Written task → Copy only this: the line containing "Write part 3 of", the line containing "r5.rotation_euler = (Matrix.Rotation(tilt, 4, 'Y')", and every line between them, exactly as written.

-- Begin Items --

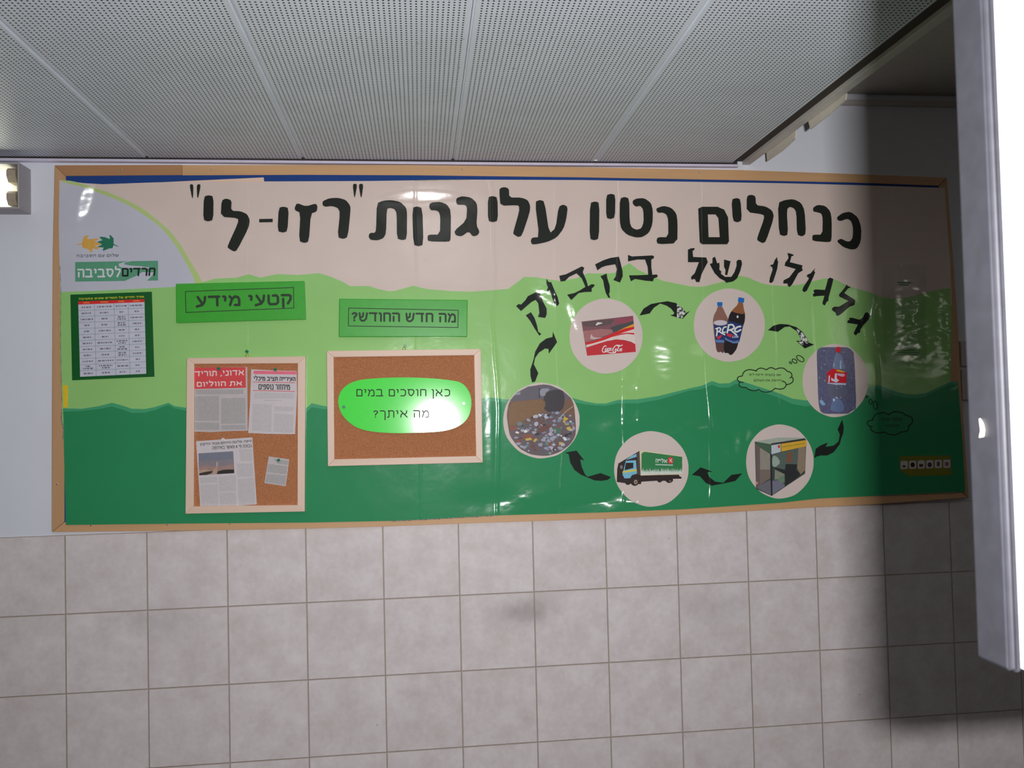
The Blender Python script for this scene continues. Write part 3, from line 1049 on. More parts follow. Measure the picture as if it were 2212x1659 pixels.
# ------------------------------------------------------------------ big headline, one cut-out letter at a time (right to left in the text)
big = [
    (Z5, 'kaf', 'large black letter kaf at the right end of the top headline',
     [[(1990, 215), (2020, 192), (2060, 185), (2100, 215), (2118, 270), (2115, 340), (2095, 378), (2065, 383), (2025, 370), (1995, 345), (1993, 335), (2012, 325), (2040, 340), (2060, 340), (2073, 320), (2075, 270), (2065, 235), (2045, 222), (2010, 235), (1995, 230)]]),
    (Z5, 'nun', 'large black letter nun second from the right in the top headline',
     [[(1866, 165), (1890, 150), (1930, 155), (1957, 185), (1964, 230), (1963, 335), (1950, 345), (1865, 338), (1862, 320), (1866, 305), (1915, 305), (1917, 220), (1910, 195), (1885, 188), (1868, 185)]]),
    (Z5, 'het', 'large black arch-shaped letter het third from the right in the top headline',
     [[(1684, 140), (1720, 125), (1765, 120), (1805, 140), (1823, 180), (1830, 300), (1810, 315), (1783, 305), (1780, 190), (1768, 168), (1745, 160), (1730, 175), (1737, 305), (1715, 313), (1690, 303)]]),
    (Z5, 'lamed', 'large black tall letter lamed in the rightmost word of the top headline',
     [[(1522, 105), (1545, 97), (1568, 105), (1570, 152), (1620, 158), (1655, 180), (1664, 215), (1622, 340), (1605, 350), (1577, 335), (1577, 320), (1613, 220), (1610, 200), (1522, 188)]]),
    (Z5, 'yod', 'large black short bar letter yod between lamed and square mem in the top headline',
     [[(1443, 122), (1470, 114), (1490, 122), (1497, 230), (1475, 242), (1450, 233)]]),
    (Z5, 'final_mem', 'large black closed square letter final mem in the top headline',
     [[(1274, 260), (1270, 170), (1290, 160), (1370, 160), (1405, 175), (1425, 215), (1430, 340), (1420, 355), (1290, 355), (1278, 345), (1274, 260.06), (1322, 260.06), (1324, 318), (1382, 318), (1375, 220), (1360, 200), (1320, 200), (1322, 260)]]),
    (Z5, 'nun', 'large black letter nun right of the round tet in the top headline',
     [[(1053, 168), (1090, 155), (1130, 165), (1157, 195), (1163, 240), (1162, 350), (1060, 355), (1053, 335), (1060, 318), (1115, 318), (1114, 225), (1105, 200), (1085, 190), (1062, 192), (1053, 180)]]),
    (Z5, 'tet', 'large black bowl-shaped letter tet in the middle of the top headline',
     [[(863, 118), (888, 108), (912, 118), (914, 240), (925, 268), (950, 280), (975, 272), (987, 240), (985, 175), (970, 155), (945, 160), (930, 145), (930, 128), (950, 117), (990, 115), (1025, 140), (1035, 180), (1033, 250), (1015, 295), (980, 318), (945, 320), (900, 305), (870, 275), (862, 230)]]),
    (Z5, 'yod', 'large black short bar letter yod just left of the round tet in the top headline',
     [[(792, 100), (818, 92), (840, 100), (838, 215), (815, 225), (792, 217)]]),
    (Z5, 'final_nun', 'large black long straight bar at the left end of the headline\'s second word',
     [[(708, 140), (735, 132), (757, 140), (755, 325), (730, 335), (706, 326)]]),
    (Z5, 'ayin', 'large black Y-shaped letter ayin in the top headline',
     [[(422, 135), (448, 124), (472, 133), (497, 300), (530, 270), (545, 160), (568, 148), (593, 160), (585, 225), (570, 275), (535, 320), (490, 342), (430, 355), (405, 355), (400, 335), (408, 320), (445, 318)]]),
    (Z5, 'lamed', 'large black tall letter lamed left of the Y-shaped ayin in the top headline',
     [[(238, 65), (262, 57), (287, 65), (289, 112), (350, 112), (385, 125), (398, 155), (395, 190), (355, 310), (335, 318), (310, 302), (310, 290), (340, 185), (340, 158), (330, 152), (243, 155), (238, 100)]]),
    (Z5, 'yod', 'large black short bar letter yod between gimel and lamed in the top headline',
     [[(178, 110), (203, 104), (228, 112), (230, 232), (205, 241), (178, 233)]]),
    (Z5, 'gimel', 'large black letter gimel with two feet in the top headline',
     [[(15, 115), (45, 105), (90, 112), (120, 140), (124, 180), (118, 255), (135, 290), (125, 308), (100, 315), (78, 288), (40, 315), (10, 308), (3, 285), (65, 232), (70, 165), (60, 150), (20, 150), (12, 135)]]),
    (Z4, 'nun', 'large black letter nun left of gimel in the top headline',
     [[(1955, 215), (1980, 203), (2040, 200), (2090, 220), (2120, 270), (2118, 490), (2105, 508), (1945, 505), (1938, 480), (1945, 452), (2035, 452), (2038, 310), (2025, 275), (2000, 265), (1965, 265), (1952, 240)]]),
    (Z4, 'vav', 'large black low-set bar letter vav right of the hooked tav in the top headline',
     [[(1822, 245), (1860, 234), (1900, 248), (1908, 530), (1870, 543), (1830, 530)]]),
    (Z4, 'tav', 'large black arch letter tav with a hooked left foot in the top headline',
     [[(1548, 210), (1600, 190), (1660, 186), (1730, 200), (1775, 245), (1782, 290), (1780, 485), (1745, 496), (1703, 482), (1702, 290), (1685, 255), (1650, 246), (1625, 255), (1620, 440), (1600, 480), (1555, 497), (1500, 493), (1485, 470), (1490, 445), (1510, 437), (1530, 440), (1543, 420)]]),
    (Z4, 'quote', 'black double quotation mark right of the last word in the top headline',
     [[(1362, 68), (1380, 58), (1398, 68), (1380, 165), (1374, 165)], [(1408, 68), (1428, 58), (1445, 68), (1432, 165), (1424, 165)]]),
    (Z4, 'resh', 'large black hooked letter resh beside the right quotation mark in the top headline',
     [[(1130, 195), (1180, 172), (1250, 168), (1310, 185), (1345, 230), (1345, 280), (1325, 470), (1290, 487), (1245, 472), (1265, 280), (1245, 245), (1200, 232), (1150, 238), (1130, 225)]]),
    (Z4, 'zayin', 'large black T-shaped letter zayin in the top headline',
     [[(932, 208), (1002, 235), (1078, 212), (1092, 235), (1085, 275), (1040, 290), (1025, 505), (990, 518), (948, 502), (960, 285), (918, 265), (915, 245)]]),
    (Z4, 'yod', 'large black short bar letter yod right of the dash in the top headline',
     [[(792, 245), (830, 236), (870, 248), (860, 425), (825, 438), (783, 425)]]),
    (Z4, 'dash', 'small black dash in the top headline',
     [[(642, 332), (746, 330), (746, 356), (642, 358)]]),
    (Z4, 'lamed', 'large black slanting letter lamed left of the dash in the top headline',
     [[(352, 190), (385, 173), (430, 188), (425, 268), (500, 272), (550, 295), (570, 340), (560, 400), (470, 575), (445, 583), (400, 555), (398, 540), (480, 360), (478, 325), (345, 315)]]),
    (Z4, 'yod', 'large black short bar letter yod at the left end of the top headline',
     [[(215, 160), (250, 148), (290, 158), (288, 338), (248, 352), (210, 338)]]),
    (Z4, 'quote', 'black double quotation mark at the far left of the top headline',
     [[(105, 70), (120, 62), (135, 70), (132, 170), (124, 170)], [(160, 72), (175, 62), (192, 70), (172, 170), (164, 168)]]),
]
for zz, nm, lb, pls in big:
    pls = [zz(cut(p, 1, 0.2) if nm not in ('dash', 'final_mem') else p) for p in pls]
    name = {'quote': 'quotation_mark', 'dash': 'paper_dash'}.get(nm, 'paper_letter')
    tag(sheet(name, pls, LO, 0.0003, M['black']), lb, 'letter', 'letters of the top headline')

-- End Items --
-- Begin Items --

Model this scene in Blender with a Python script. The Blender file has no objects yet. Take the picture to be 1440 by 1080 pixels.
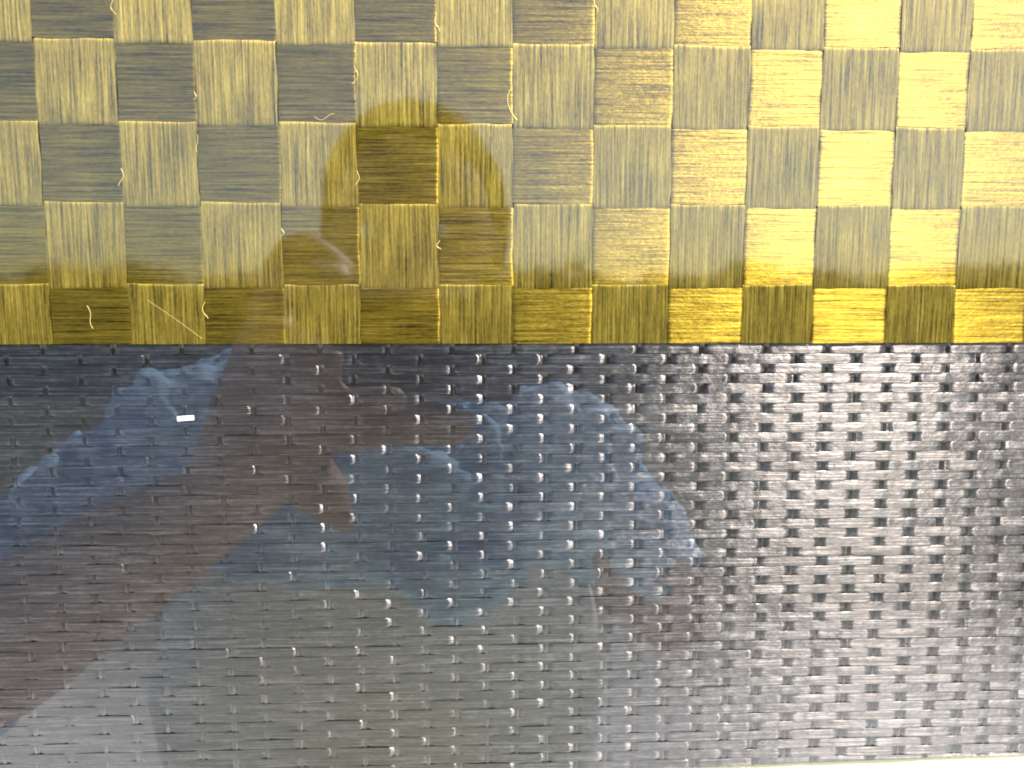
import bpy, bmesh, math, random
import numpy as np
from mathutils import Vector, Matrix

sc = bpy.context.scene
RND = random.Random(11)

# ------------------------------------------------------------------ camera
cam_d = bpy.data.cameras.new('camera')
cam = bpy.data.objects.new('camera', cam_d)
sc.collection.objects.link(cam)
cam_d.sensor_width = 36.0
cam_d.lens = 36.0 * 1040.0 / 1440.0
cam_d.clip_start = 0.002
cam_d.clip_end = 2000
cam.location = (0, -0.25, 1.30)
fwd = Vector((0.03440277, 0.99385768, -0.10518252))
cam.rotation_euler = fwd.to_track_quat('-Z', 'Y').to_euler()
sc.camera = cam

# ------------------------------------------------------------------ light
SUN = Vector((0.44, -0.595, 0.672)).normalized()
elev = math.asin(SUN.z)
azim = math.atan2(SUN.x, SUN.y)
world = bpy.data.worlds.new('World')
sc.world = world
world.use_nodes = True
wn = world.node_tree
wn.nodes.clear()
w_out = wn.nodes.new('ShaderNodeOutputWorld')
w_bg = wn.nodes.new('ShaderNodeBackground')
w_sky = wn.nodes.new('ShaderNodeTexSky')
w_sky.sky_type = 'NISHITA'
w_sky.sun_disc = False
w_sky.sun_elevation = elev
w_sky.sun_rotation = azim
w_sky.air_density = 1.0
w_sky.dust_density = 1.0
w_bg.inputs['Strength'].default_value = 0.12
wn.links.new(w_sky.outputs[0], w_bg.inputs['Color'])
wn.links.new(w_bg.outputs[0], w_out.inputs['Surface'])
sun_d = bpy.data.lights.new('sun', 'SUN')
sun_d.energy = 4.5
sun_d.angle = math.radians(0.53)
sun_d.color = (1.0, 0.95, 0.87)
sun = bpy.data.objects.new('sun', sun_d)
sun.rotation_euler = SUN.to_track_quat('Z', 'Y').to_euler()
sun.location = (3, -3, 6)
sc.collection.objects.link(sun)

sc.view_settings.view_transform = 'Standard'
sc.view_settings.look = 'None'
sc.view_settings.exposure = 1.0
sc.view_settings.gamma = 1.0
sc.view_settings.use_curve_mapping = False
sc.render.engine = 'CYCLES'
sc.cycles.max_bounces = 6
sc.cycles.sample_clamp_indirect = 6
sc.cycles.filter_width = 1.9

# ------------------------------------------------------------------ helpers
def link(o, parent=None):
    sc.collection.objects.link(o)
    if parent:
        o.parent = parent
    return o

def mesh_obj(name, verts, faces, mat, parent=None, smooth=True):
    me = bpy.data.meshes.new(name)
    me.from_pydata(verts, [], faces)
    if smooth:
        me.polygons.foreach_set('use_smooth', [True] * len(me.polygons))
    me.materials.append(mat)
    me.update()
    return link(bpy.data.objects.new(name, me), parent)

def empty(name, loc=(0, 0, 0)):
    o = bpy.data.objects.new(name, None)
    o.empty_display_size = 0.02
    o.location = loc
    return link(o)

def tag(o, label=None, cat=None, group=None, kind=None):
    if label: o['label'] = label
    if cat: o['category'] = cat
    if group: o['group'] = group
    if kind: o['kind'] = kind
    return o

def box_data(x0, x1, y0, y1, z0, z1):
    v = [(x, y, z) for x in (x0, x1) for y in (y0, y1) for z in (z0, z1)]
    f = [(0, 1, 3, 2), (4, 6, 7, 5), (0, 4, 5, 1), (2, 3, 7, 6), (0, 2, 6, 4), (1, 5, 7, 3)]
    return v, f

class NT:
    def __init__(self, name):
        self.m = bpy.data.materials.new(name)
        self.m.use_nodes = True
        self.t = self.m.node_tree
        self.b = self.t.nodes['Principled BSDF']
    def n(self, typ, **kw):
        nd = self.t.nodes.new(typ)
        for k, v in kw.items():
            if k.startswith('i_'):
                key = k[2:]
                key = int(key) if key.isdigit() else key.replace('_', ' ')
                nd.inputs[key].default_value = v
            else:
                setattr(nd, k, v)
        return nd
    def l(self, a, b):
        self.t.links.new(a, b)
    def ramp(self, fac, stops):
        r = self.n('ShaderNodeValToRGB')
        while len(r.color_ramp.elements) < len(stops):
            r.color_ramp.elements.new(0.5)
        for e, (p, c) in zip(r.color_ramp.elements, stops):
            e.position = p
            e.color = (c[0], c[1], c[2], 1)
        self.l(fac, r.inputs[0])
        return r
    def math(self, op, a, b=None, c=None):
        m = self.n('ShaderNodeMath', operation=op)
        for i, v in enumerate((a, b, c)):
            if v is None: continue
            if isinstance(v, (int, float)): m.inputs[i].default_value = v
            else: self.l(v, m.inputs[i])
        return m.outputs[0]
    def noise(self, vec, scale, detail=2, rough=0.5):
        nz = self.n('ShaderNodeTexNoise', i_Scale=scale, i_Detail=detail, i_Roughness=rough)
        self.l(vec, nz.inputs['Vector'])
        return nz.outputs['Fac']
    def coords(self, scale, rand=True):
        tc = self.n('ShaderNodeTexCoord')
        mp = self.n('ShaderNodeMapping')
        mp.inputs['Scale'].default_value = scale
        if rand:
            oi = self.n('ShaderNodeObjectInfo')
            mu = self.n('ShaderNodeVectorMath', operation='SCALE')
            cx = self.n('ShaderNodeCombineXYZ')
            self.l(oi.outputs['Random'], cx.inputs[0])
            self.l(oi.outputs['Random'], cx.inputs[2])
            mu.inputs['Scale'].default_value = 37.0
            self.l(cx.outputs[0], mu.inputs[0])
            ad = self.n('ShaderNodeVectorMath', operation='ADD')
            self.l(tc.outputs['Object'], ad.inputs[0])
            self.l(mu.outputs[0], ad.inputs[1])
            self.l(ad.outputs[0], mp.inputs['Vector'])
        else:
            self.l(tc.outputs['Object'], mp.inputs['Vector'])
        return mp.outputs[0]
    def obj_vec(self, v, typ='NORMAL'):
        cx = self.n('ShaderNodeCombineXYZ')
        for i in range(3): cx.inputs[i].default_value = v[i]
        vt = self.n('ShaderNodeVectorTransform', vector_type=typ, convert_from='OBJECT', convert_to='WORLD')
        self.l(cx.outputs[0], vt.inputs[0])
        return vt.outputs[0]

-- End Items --
-- Begin Items --

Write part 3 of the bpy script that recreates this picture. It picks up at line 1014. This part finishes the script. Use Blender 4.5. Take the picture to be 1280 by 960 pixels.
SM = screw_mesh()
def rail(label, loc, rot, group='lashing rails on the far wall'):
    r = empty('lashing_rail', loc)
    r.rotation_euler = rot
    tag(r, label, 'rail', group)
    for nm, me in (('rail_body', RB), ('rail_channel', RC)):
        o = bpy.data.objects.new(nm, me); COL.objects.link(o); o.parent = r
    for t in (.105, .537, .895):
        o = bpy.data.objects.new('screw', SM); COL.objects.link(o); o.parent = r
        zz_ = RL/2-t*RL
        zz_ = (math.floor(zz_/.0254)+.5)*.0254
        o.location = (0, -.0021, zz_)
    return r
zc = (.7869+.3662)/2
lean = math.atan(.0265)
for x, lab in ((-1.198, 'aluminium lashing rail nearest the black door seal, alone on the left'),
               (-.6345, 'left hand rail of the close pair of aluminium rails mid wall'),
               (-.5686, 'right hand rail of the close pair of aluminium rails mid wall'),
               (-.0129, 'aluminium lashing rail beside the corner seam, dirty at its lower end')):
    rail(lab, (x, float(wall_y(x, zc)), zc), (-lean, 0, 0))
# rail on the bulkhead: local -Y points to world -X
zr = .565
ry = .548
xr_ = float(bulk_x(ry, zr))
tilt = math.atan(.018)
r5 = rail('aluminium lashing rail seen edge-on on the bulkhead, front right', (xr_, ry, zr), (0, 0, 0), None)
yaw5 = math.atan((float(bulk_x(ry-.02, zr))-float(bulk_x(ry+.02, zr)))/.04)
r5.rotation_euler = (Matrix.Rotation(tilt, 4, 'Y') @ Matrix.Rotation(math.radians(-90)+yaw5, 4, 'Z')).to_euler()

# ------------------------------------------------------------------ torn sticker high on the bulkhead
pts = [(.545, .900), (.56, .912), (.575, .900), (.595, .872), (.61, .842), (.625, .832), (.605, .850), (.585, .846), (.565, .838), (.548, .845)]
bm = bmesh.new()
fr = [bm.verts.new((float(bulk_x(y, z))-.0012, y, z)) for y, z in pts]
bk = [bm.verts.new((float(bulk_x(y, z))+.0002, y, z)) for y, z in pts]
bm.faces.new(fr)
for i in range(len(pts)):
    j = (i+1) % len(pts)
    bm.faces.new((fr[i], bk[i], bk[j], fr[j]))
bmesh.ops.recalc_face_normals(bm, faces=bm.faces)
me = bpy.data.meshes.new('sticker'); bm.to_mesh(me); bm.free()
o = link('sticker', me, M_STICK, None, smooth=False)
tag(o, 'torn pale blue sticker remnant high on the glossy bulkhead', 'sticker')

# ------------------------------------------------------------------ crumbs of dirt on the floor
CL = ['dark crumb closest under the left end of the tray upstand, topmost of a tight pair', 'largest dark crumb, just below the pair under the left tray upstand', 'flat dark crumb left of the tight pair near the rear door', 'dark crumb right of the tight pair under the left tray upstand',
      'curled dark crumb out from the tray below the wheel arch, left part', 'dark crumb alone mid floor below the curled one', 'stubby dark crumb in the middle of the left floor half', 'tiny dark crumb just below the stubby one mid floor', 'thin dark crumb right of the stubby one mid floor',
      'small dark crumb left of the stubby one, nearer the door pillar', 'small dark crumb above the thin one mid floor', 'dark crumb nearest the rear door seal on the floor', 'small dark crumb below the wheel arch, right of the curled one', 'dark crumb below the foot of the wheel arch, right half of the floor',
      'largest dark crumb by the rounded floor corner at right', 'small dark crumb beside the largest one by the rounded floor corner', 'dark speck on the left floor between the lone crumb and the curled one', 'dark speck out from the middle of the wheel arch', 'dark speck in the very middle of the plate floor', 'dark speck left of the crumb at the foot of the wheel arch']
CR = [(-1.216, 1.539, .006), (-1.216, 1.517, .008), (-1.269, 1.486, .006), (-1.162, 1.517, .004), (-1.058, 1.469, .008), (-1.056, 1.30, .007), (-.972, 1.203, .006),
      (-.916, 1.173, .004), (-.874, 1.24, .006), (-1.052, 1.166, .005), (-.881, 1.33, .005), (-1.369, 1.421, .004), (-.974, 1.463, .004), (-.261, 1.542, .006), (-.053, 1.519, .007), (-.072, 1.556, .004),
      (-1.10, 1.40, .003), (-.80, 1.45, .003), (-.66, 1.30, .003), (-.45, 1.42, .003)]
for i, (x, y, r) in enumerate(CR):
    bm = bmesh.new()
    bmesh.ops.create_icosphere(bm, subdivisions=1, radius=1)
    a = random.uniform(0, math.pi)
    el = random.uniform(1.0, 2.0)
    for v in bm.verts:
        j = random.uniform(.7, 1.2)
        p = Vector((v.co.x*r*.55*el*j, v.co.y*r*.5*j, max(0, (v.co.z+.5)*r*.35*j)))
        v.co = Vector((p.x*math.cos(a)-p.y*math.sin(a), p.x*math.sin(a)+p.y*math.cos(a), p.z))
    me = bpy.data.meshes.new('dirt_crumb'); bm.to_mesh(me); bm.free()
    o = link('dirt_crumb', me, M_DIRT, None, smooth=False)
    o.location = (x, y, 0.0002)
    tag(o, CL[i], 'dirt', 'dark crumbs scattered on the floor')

-- End Items --

Task solution →
Write part 3 of the bpy script that recreates this picture. It picks up at line 1014. This part finishes the script. Use Blender 4.5. Take the picture to be 1280 by 960 pixels.
SM = screw_mesh()
def rail(label, loc, rot, group='lashing rails on the far wall'):
    r = empty('lashing_rail', loc)
    r.rotation_euler = rot
    tag(r, label, 'rail', group)
    for nm, me in (('rail_body', RB), ('rail_channel', RC)):
        o = bpy.data.objects.new(nm, me); COL.objects.link(o); o.parent = r
    for t in (.105, .537, .895):
        o = bpy.data.objects.new('screw', SM); COL.objects.link(o); o.parent = r
        zz_ = RL/2-t*RL
        zz_ = (math.floor(zz_/.0254)+.5)*.0254
        o.location = (0, -.0021, zz_)
    return r
zc = (.7869+.3662)/2
lean = math.atan(.0265)
for x, lab in ((-1.198, 'aluminium lashing rail nearest the black door seal, alone on the left'),
               (-.6345, 'left hand rail of the close pair of aluminium rails mid wall'),
               (-.5686, 'right hand rail of the close pair of aluminium rails mid wall'),
               (-.0129, 'aluminium lashing rail beside the corner seam, dirty at its lower end')):
    rail(lab, (x, float(wall_y(x, zc)), zc), (-lean, 0, 0))
# rail on the bulkhead: local -Y points to world -X
zr = .565
ry = .548
xr_ = float(bulk_x(ry, zr))
tilt = math.atan(.018)
r5 = rail('aluminium lashing rail seen edge-on on the bulkhead, front right', (xr_, ry, zr), (0, 0, 0), None)
yaw5 = math.atan((float(bulk_x(ry-.02, zr))-float(bulk_x(ry+.02, zr)))/.04)
r5.rotation_euler = (Matrix.Rotation(tilt, 4, 'Y') @ Matrix.Rotation(math.radians(-90)+yaw5, 4, 'Z')).to_euler()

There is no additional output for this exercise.